- _REQUIREMENTS_: Each line from the line with "1200 pixels high." to the line with "COL = S.collection", inclusive, is to be repeated exactly; no other line and no picture belongs in the copy.

- _GIVEN ENTRIES_:
******************************

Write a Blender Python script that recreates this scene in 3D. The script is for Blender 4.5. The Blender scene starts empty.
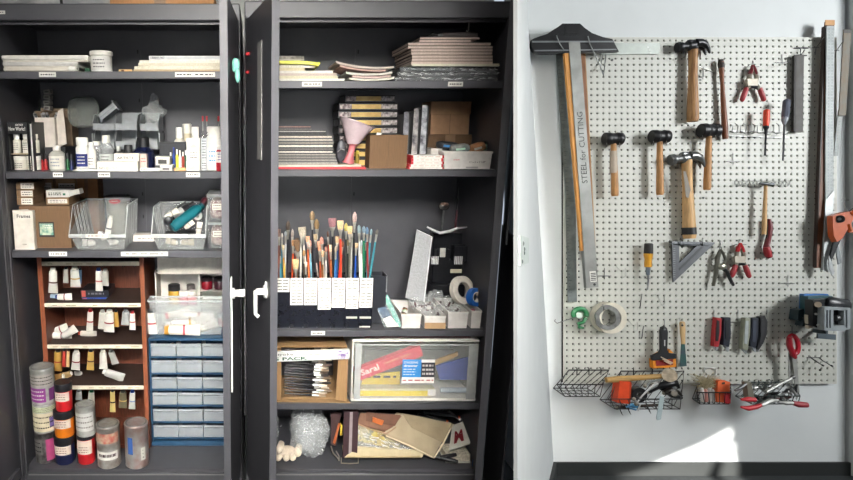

******************************

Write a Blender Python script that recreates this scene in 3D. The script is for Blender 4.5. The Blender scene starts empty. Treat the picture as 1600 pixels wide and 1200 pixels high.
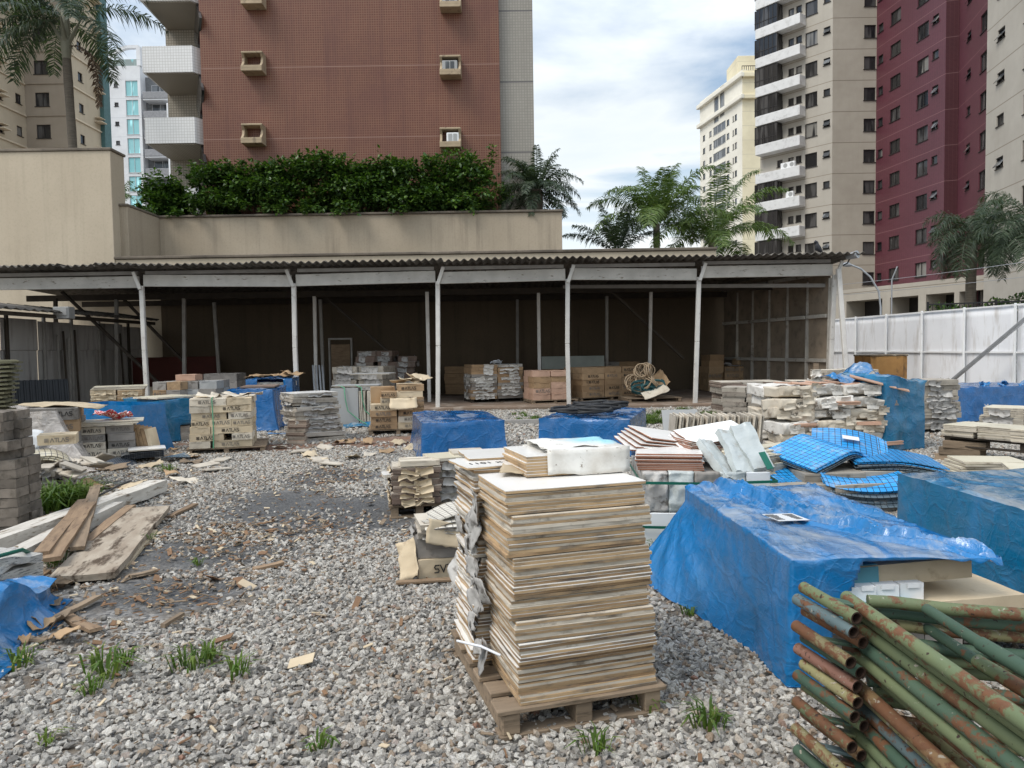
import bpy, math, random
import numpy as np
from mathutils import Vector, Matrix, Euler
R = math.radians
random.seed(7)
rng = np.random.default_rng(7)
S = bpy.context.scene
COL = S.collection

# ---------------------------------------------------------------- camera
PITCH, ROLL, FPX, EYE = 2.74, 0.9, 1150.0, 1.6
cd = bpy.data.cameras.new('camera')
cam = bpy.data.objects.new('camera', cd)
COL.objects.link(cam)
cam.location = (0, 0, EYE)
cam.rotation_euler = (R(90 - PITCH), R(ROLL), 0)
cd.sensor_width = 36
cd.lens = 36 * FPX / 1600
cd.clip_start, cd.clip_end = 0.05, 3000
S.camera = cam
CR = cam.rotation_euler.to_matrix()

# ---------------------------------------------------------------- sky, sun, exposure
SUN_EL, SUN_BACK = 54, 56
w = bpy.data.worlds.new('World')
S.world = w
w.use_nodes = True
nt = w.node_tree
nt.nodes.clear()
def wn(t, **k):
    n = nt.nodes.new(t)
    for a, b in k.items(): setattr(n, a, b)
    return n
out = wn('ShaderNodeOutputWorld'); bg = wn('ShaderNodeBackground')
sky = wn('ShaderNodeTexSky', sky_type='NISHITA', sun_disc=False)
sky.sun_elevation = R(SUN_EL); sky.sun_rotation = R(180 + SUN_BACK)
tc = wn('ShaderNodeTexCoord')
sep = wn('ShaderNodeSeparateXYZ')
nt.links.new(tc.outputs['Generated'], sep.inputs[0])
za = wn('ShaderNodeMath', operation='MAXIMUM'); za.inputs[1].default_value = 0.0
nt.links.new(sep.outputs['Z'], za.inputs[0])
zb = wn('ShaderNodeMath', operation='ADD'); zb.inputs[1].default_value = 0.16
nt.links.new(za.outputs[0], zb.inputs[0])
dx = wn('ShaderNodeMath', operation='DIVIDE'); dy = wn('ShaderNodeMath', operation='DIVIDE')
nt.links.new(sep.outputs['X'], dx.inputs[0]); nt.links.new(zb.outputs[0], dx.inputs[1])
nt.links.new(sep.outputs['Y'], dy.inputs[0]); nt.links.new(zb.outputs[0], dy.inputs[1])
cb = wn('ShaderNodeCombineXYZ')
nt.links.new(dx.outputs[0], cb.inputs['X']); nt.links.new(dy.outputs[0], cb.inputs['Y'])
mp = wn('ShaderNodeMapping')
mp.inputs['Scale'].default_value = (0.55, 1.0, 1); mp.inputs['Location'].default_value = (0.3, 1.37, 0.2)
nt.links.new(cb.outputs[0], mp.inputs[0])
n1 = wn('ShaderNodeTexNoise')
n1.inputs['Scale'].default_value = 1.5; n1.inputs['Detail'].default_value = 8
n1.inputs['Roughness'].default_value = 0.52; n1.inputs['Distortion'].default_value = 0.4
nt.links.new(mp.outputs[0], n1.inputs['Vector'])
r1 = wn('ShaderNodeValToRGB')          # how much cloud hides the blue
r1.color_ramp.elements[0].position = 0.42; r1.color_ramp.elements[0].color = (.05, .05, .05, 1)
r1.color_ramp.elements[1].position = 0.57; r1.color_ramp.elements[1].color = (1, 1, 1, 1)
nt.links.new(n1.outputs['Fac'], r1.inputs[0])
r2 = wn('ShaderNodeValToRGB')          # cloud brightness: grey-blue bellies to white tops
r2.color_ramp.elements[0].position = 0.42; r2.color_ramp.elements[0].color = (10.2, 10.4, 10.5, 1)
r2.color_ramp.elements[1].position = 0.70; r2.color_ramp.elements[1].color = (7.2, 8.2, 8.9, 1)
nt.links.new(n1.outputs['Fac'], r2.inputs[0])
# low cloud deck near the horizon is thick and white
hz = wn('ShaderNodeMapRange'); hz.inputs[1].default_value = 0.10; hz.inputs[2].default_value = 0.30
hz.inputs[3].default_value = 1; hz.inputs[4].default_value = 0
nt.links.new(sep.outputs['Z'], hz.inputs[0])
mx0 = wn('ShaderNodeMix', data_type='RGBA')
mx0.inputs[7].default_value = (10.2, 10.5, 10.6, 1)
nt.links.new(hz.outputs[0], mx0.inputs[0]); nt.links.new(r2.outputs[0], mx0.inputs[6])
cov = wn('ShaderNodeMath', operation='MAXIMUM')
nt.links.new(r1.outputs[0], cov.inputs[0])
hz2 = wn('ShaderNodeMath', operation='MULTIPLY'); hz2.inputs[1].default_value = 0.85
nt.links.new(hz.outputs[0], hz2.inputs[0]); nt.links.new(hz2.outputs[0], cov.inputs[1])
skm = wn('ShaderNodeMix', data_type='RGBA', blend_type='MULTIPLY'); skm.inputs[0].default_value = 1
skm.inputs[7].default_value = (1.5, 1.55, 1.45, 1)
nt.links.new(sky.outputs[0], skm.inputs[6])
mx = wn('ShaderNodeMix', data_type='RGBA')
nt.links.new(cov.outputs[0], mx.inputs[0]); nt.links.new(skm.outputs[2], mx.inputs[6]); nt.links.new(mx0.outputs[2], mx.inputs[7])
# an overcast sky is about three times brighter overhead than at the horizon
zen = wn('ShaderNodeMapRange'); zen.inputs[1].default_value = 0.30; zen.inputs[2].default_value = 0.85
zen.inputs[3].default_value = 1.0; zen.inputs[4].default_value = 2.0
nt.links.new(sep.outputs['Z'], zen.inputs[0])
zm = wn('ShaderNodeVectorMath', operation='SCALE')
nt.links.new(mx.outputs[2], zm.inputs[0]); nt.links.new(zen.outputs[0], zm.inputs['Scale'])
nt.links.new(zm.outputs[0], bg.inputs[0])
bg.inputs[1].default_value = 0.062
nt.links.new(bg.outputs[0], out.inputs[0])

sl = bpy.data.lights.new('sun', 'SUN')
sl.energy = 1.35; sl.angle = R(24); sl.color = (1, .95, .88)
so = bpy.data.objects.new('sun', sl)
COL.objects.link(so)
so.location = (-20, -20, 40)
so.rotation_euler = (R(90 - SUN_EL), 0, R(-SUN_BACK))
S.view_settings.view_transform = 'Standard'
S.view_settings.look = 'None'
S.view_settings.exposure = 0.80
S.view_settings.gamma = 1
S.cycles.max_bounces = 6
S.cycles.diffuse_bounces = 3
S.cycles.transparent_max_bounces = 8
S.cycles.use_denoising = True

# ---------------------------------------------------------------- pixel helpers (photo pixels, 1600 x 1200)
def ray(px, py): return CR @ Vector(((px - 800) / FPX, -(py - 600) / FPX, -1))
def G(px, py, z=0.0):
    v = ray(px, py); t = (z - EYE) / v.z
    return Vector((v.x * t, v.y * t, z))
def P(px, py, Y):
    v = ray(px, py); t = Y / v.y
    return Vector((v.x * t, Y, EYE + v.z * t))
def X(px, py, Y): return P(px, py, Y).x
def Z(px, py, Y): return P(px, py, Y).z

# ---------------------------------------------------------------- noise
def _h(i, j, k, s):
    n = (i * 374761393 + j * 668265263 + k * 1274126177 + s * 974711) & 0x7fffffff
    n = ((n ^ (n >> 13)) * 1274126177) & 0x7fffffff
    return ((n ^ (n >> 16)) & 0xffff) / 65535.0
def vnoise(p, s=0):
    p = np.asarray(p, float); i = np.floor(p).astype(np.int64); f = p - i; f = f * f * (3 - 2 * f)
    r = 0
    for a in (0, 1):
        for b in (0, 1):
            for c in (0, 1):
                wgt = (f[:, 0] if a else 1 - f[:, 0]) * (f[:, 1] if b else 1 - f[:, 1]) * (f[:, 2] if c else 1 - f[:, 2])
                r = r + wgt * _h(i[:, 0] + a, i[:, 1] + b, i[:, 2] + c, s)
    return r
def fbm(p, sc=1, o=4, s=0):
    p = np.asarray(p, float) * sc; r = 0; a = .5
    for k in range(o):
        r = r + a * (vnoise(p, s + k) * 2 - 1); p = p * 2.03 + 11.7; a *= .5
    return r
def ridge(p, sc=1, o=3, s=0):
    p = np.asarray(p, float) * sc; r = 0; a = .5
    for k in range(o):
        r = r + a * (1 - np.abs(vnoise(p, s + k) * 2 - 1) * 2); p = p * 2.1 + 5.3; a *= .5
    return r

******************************

- _TASK OUTPUT_:
Write a Blender Python script that recreates this scene in 3D. The script is for Blender 4.5. The Blender scene starts empty. Treat the picture as 1600 pixels wide and 1200 pixels high.
import bpy, math, random
import numpy as np
from mathutils import Vector, Matrix, Euler
R = math.radians
random.seed(7)
rng = np.random.default_rng(7)
S = bpy.context.scene
COL = S.collection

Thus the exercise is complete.